If they want to retain any relevance or credibility at all, the mainstream media should be profusely apologizing for misleading their audiences about collusion for so long.
President Trump has been calling out the biased media for pushing the Russia collusion hoax from the very beginning. Now that Special Counsel Robert Mueller has vindicated the president, some liberal journalists are pretending they did nothing wrong, while others are actually trying to blame Trump for their own deceptive coverage.
Keep in mind that the New York Times and the Washington Post shared a Pulitzer Prize “for deeply sourced, relentlessly reported coverage in the public interest that dramatically furthered the nation’s understanding of Russian interference in the 2016 presidential election and its connections to the Trump campaign, the president-elect’s transition team and his eventual administration.”
The Pulitzer is the most prestigious award in journalism, so the executives in charge of those outlets are understandably defensive about the fact that their prize-winning reporting turned out to be pure fiction.
“We wrote a lot about Russia, and I have no regrets,” said Dean Baquet, the executive editor of the New York Times. “It’s not our job to determine whether or not there was illegality.”
CNN President Jeff Zucker responded to criticism of his network’s collusion coverage by saying he’s “entirely comfortable” with the way CNN handled the topic because “We are not investigators. We are journalists.” Meanwhile, the “CNN Investigates” webpage is still active and current online — no small irony that.
The reaction from other corners of the liberal media, meanwhile, was much more combative.
MSNBC host Joe Scarborough, for instance, said that those who question the liberal media’s motives are just wrapped up in collusion with the White House.
“Just because you will justify everything that man does and just because you are corrupt, just because you’re not a journalist, just because you have sold your soul to a personality cult, don’t knock reporters at the New York Times or the Washington Post or the Wall Street Journal or the broadcast networks for doing their job right,” he said.
Like Zucker, Scarborough argued that journalists don’t have a responsibility to investigate stories, declaring, “Damn the torpedoes, full steam ahead, follow the story where it leads us.”
“Late Show” host Stephen Colbert went a step further and blamed President Trump for the fake collusion narrative, saying he “only has himself to blame” for being subjected to a two-year harassment campaign based on a false premise.
“Even if Trump was falsely accused, he only has himself to blame because he lies so much, you just don’t know what to believe,” Colbert insisted during the opening monologue of his show one day after Mueller’s initial findings were made public.
While the liberal media play the victim card, some within their ranks aren’t following orders.

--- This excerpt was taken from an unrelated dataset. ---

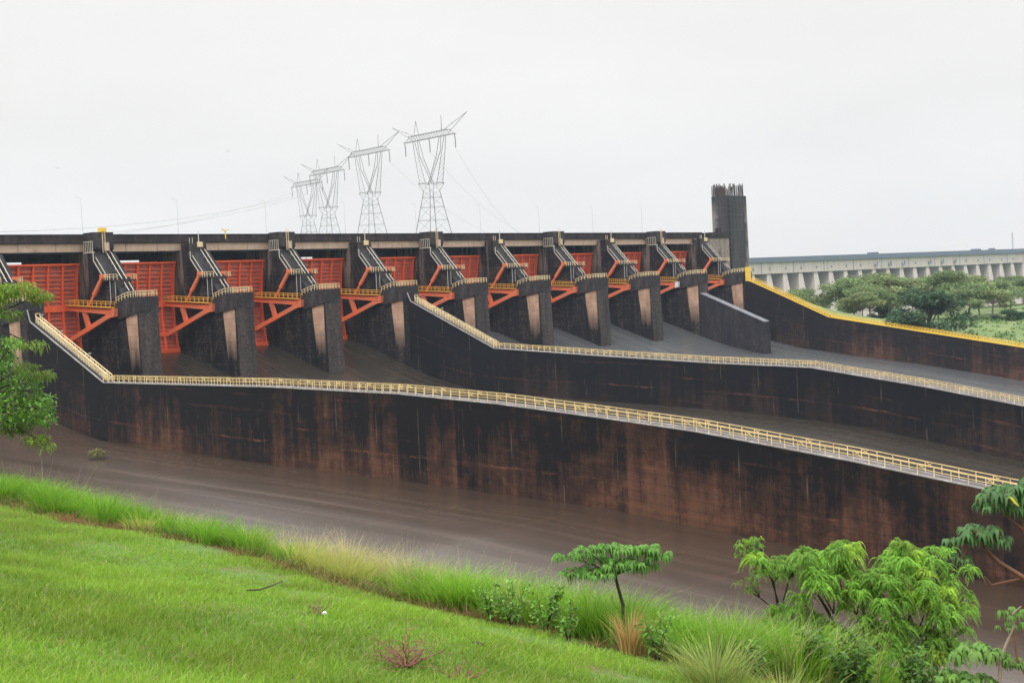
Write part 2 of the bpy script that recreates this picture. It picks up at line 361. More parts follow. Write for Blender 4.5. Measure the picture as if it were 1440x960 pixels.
M['orange_arm'] = flat_mat('sunbleached_orange_paint', (0.74, 0.15, 0.055), .2, .5, .6, dirt=(0.44, 0.17, 0.10))
M['white_patch'] = flat_mat('white_primer', (0.7, 0.68, 0.66), .1)
M['cream'] = flat_mat('cream_rail_paint', (0.64, 0.52, 0.30), .25, 1.2, .6, dirt=(0.40, 0.28, 0.14))
M['cream2'] = flat_mat('yellow_rail_paint', (0.70, 0.53, 0.24), .3, 1.2, .6, dirt=(0.42, 0.27, 0.11))
M['yellow'] = flat_mat('bright_yellow_paint', (0.72, 0.47, 0.045), .15)
M['amber'] = flat_mat('amber_walkway_paint', (0.60, 0.30, 0.035), .2)
M['whiterail'] = flat_mat('pale_rail_paint', (0.52, 0.48, 0.40), .2)
M['galv'] = flat_mat('galvanised_steel', (0.42, 0.42, 0.43), .2, 3, .5)
M['pylon'] = flat_mat('hazed_lattice_steel', (0.19, 0.195, 0.205), .15, .1, .6)  # grey lightened to carry distance haze in the colour
M['wire'] = flat_mat('aluminium_cable', (0.40, 0.40, 0.41), .1)
M['insul'] = flat_mat('insulator_glass', (0.12, 0.12, 0.13), .1)
M['floor'] = floor_material('wet_chute_concrete')
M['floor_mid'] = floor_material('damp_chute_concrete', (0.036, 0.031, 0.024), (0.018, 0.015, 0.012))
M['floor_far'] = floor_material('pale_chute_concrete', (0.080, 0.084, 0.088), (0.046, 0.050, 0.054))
M['bark'] = flat_mat('dark_bark', (0.035, 0.024, 0.018), .4, 9, .85)
M['bark_red'] = flat_mat('reddish_bark', (0.14, 0.062, 0.035), .4, 9, .8)
M['bark_pale'] = flat_mat('pale_bark', (0.24, 0.19, 0.15), .3, 9, .85)
M['leaf'] = leaf_mat('leaf_tissue'); M['grass'] = leaf_mat('grass_blade', .4, .5); M['farleaf'] = leaf_mat('distant_leaf', .35, .7)

# ------------------------------------------------------------------ ground, chutes, banks (setting)
def struct(o, name=None): o['kind'] = 'structure'; return o
MB(dam=False).add([(-6000, -3000, -62), (6000, -3000, -62), (6000, 9000, -62), (-6000, 9000, -62)], [(0, 1, 2, 3)]).build('ground', flat_mat('valley_scrub', (0.07, 0.12, 0.03), .4, .01, .9))['kind'] = 'structure'
OGEE = [(-36, -10.9), (-22, -10.9), (-16, -12.2), (-10, -14.2), (0, -17.6), (10, -20.7), (20, -22.9), (28, -24.0)]
F0 = OGEE + [(61, -25.3), (103, -26.4), (143, -27.8), (172, -30.2), (197, -32.0), (280, -40)]
F1 = OGEE + [(79, -25.9), (100, -26.9), (125, -29.0), (155, -34.0), (280, -55)]
F2 = OGEE + [(39, -25.6), (62, -28.3), (92.5, -32.9), (150, -41), (280, -58)]
def chute(name, u0, u1, prof, mat, v1):
    vs = sorted(set([q[0] for q in prof if q[0] < v1] + list(np.arange(-36, v1, 4.0)) + [v1])); b = MB()
    us = np.linspace(u0, u1, 5)
    pts = [(u, v, lerp_prof(prof, v)) for v in vs for u in us]; n = len(us)
    b.add(pts, [(i * n + j, i * n + j + 1, (i + 1) * n + j + 1, (i + 1) * n + j) for i in range(len(vs) - 1) for j in range(n - 1)])
    o = b.build(name, mat, smooth=True); o.location = Wd(0, 0); o.rotation_euler = (0, 0, ROT)
    for p in o.data.polygons:
        pass
    struct(o); return o
chute('spillway_chute_floor', -104, -4.0, F0, M['floor'], 280)
chute('spillway_chute_floor', -3.0, 98, F1, M['floor_mid'], 260)
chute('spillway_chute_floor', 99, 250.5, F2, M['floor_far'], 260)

# hillside the camera stands on
def hill(du, v):
    z = -1.65 - 0.22 * du - 0.045 * (v - OV)
    z -= 0.42 * np.logaddexp(0, (du - 12.2) * 2.0) / 2.0
    z = np.where(du < -25, z + .22 * (du + 25) * .8, z)
    z = z + 0.05 * np.sin(du * 1.3 + v * .4) + 0.04 * np.sin(du * .6 - v * .9 + 1)
    return z
def ground_mat():
    m = NT('lawn_soil'); v = m.coord(); n = m.noise(v, 1.2, 6, .65); n2 = m.noise(v, 9, 4, .7)
    c = m.mix(m.step(n2, .35, .65), (0.045, 0.10, 0.008), (0.085, 0.165, 0.014)); c = m.mix(m.math('MULTIPLY', m.step(n, .5, .66), .7), c, (0.13, 0.075, 0.035))
    q = m.sepv(v)     # bare red earth along the foot of the long grass
    e = m.math('ADD', m.math('SUBTRACT', q[0], OU + 10.75), m.math('MULTIPLY', m.math('SUBTRACT', n, .5), 1.6))
    c = m.mix(m.math('MULTIPLY', m.step(e, -.05, .3), .9), c, (0.10, 0.045, 0.022))
    m.base(c); m.rough(.95); m.bump(n2, .05, .8); return m.m
dus = np.concatenate([np.arange(-60, -4, 4), np.arange(-4, 16, .5), np.arange(16, 36.1, 2)]); vs = np.concatenate([np.arange(40, 210, 6), np.arange(210, 275, .6), np.arange(275, 400, 8)])
DU, VV = np.meshgrid(dus, vs, indexing='ij'); ZZ = hill(DU, VV)
pts = np.stack([DU + OU, -VV, ZZ], -1).reshape(-1, 3); ny = len(vs)
I, J = np.meshgrid(np.arange(len(dus) - 1), np.arange(ny - 1), indexing='ij')
FF = np.stack([I * ny + J, I * ny + J + 1, (I + 1) * ny + J + 1, (I + 1) * ny + J], -1).reshape(-1, 4)[:, ::-1]
o = np_mesh('grass_bank', pts, FF, ground_mat(), smooth=True); o.location = Wd(0, 0); o.rotation_euler = (0, 0, ROT); struct(o)
# bank beyond the right-hand chute wall
D3T = [(-30, -2.0), (2.7, -2.0), (14.5, -7.1), (30.9, -14.3), (62.8, -19.5), (92.8, -24.3), (150, -33), (280, -52)]
def far_bank(u, v):
    edge = lerp_prof(D3T, v) - 2.4
    t = min(1, max(0, (u - 253) / 70.0)); t = t * t * (3 - 2 * t)
    z = edge * (1 - t) + (-18.5 + 1.2 * math.sin(u * .03) + .8 * math.sin(v * .05)) * t
    d = Wd(u, v).length
    k = min(1, max(0, (d - 690) / 130.0)); k = k * k * (3 - 2 * k)
    return z * (1 - k) - 61.5 * k
us = np.concatenate([np.arange(253.2, 340, 6), np.arange(340, 900, 14)]); vs = np.concatenate([np.arange(-30, 120, 5), np.arange(120, 420, 15)])
pts = [(u, -v, far_bank(u, v)) for u in us for v in vs]; ny = len(vs)
FF = [(i * ny + j, i * ny + j + 1, (i + 1) * ny + j + 1, (i + 1) * ny + j)[::-1] for i in range(len(us) - 1) for j in range(ny - 1)]
m = NT('meadow_grass'); v = m.coord(); c = m.mix(m.step(m.noise(v, .03, 6, .7), .38, .62), (0.085, 0.125, 0.035), (0.145, 0.195, 0.06)); c = m.mix(m.math('MULTIPLY', m.step(m.noise(v, .25, 5, .7), .52, .66), .6), c, (0.05, 0.11, 0.02)); m.base(c); m.rough(.95)
o = np_mesh('meadow_ground', pts, FF, m.m, smooth=True); o.location = Wd(0, 0); o.rotation_euler = (0, 0, ROT); struct(o)
# ridge the pylons stand on
b = MB(dam=False); gx, gy = np.arange(-420, 60, 20), np.arange(480, 1000, 20)
def ridge(x, y): return -62 + 71 * math.exp(-(((x + 150) / 200) ** 4)) * math.exp(-(((y - 730) / 210) ** 4))
b.add([(x, y, ridge(x, y)) for x in gx for y in gy], [(i * len(gy) + j, i * len(gy) + j + 1, (i + 1) * len(gy) + j + 1, (i + 1) * len(gy) + j) for i in range(len(gx) - 1) for j in range(len(gy) - 1)])
struct(b.build('hill', m.m, smooth=True))

# ------------------------------------------------------------------ spillway piers
def pier(tall):
    r = dam_empty('spillway_pier', 0)
    top = 12.3 if tall else 13.9
    body = [(0, 1.9), (.9, -28), (-33, -28), (-33, 12.3), (-19.6, 12.3), (-19.6, top), (-16.4, top), (-16.2, 11.0), (-11.6, 6.1), (-9.4, 6.1), (-9.4, 1.9)]
    MB().prism(body, -4.8, 0).build('pier_body', M['pier'], r)
    blk = [(.15, 2.05), (-3, 1.95), (-5.5, 1.45), (-7.8, .84), (-7.1, -2.5), (.15, -1.3)]
    MB().prism(blk, -5.15, .25).build('trunnion_block', M['block'], r)
    # covered stair: upper slab, lower slab
    MB().prism([(-16.3, 11.9), (-10.7, 5.95), (-11.7, 5.95), (-16.9, 11.2)], -5.3, .7).build('upper_ramp', M['ramp'], r)
    MB().prism([(-11.2, 6.2), (-7.6, 2.5), (-7.6, 1.9), (-9.2, 1.9), (-11.8, 5.5)], -3.6, .45).build('lower_ramp', M['ramp'], r)
    # stair: treads between pale stringer rails
    st = MB()
    for i in range(26):
        t = (i + .5) / 26; v = -16.2 + t * 8.5; h = 11.95 - t * 8.95
        st.box(-1.65, -.75, v - .14, v + .14, h + .05, h + .13)
    st.build('stair', M['under'], r)
    for u in (-1.75, -.65):
        hr = MB()
        hr.bar((u, -16.3, 12.55), (u, -7.7, 3.5), .13, .13)
        for i in range(8):
            t = i / 7; hr.bar((u, -16.3 + 8.6 * t, 11.9 - 9.05 * t), (u, -16.3 + 8.6 * t, 12.5 - 9.05 * t), .06)
        hr.build('stair_rail', M['whiterail'], r)
    lr = MB(); lr.bar((-5.35, -15.2, 12.0), (-5.35, -15.2, 10.3), .13); lr.bar((-5.35, -15.2, 10.3), (-5.35, -11.4, 6.3), .15); lr.bar((-4.9, -15.0, 11.0), (-4.9, -11.2, 7.0), .09)
    lr.build('side_rail', M['whiterail'], r)
    MB().box(-5.6, -3.6, -12.0, -8.9, 5.7, 5.93).build('landing', M['block'], r); MB().box(.3, 1.0, -11.8, -9.2, 5.7, 5.93).build('landing', M['block'], r)
    MB().rail([(-3.7, -8.95, 5.95), (-5.5, -8.95, 5.95), (-5.5, -11.6, 5.95)], 1.15, 1.0, .11).build('landing_rail', M['cream'], r)
    MB().rail([(.45, -9.0, 5.9), (.95, -9.0, 5.9), (.95, -11.6, 5.9)], 1.1, .9, .11).build('landing_rail', M['cream'], r)
    for u, v in ((-5.4, -9.1), (-4.2, -9.1)): MB().bar((u, v, 1.0), (u, v, 5.7), .1).build('landing_post', M['galv'], r)
    MB().rail([(-.1, -7.2, 2.0), (.1, -.15, 2.1), (-5.0, -.15, 2.1), (-5.05, -3, 2.0), (-5.05, -5.5, 1.5), (-5.05, -7.7, .9)], 1.15, 1.05, .12, (.5,)).build('platform_rail', M['cream'], r)
    if tall:
        MB().prism([(-19.7, 11.9), (-19.7, 16.42), (-15.6, 16.42), (-15.6, 13.0), (-16.6, 11.9)], -4.85, .05).build('pier_head', M['block'], r)
        lad = MB()
        for u in (-2.75, -2.1): lad.bar((u, -15.45, 12.0), (u, -15.45, 17.3), .11)
        for i in range(14): lad.bar((-2.75, -15.45, 12.2 + .34 * i), (-2.1, -15.45, 12.2 + .34 * i), .06)
        lad.build('ladder', M['cream'], r)
        MB().box(-2.4, -1.3, -15.58, -15.2, 12.4, 14.2).build('ladder_box', M['girder'], r)
        MB().rail([(-5.0, -19.4, 12.1), (-5.0, -15.9, 12.1)], 2.4, .75, .1, (.0,)).bar((-5.0, -19.6, 12.1), (-5.0, -15.2, 12.1), .16).build('cage_rail', M['whiterail'], r)
    else:
        MB().box(-2.6, -1.4, -16.3, -15.7, 13.0, 14.2).build('cabinet', M['cream'], r)
        MB().bar((-2.1, -16.3, 13.9), (-2.1, -16.3, 16.6), .14).bar((-4.4, -16.6, 13.9), (-4.4, -16.6, 15.2), .1).bar((-3.6, -16.6, 13.9), (-3.6, -16.6, 15.2), .1).build('post', M['whiterail'], r)
    return r
NTH = ['', 'second', 'third', 'fourth', 'fifth', 'sixth', 'seventh', 'eighth', 'ninth', 'tenth', 'eleventh']
PL = ['leftmost spillway pier with a tan flank, behind the leafy branches at the left edge',
      'second pier from the left, nearest one seen whole, with yellow capped ladder head',
      'third pier from the left, low headed, beside a white sky gap above the gate',
      'fourth pier from the left, tall ladder head, below the leftmost pair of pylons',
      'fifth pier from the left, where the sloping middle dividing wall begins',
      'sixth pier from the left, tall headed, rising below the largest pylon',
      'seventh pier from the left, low headed, just right of the pylons',
      'eighth pier from the left, tall headed, with tan flank above the dark chute',
      'ninth pier from the left, its neighbour gate arm has a white patch',
      'tenth pier from the left, from which the short plain splitter wall descends',
      'rightmost pier beside the tower, where the yellow railed wall begins']
pr_t, pr_s = pier(True), pier(False); first = {True: pr_t, False: pr_s}
PK = [54.5, 214.5, 355, 478, 588, 684, 773.5, 854.3, 928, 993, 1053.5]
def u_from_px(x):            # where the pier's downstream corner sits along the dam
    lo, hi = -60., 400.
    for _ in range(50):
        mid = (lo + hi) / 2; w = Wd(mid, 0, 2.2); d = w.dot(FWD); a = F_PX * w.x / d; bb = -F_PX * w.dot(UP0) / d
        if 720 + a * cr + bb * sr < x: lo = mid
        else: hi = mid
    return lo
PU = [k * P for k in range(11)]
PU[1] = P * 1.03
for k in range(11):
    tall = k % 2 == 1
    o = first.pop(tall) if tall in first else copy_tree(pr_t if tall else pr_s)
    o.location = Wd(PU[k], 0); tag(o, PL[k], 'pier', 'spillway piers along the dam')
    o['plan'] = k
for q in list(COL.objects):
    if 'plan' in q: del q['plan']
p1 = [q for q in COL.objects if q.get('label') == PL[1]][0]
MB().box(-3.1, -1.7, -16.6, -15.3, 16.45, 17.35).build('ladder_cage', M['yellow'], p1)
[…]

Liberal journalist Glenn Greenwald, co-founder of “The Intercept,” claimed he was banned from appearing on MSNBC for questioning the Russia collusion narrative, and ripped the network for championing “the whole scam” throughout its coverage of the Mueller investigation.
“Let me just say, [MSNBC] should have their top host on primetime go before the cameras and hang their heads in shame and apologize for lying to people for three straight years, exploiting their fears to great profit,” Greenwald told Fox News.
Following Greenwald’s advice would certainly be the right thing for MSNBC to do, but it might also be the smartest approach from a business perspective.
MSNBC’s Rachel Maddow, whose show has been near the top of the cable news ratings throughout the collusion saga, came in sixth on Monday night, down by nearly half a million viewers from the previous Monday. MSNBC’s second highest-rated program, The Last Word With Lawrence O’Donnell, shed a similar number of viewers.
The Russia-collusion hoax was a ratings bonanza for MSNBC and other liberal media outlets, but it’s over now. Instead of trying to save face by attacking President Trump or denying that they’ve been pushing a discredited narrative for the past three years, the media should own up to what they did and commit to get out of the liberal advocacy and faux outrage business and start to actually report the news.
Dr. Gina Loudon, Ph.D. is a bestselling author, columnist, and frequent news commentator. She was a Trump delegate to the Republican National Convention and currently serves on the Donald J. Trump for President Media Advisory Board.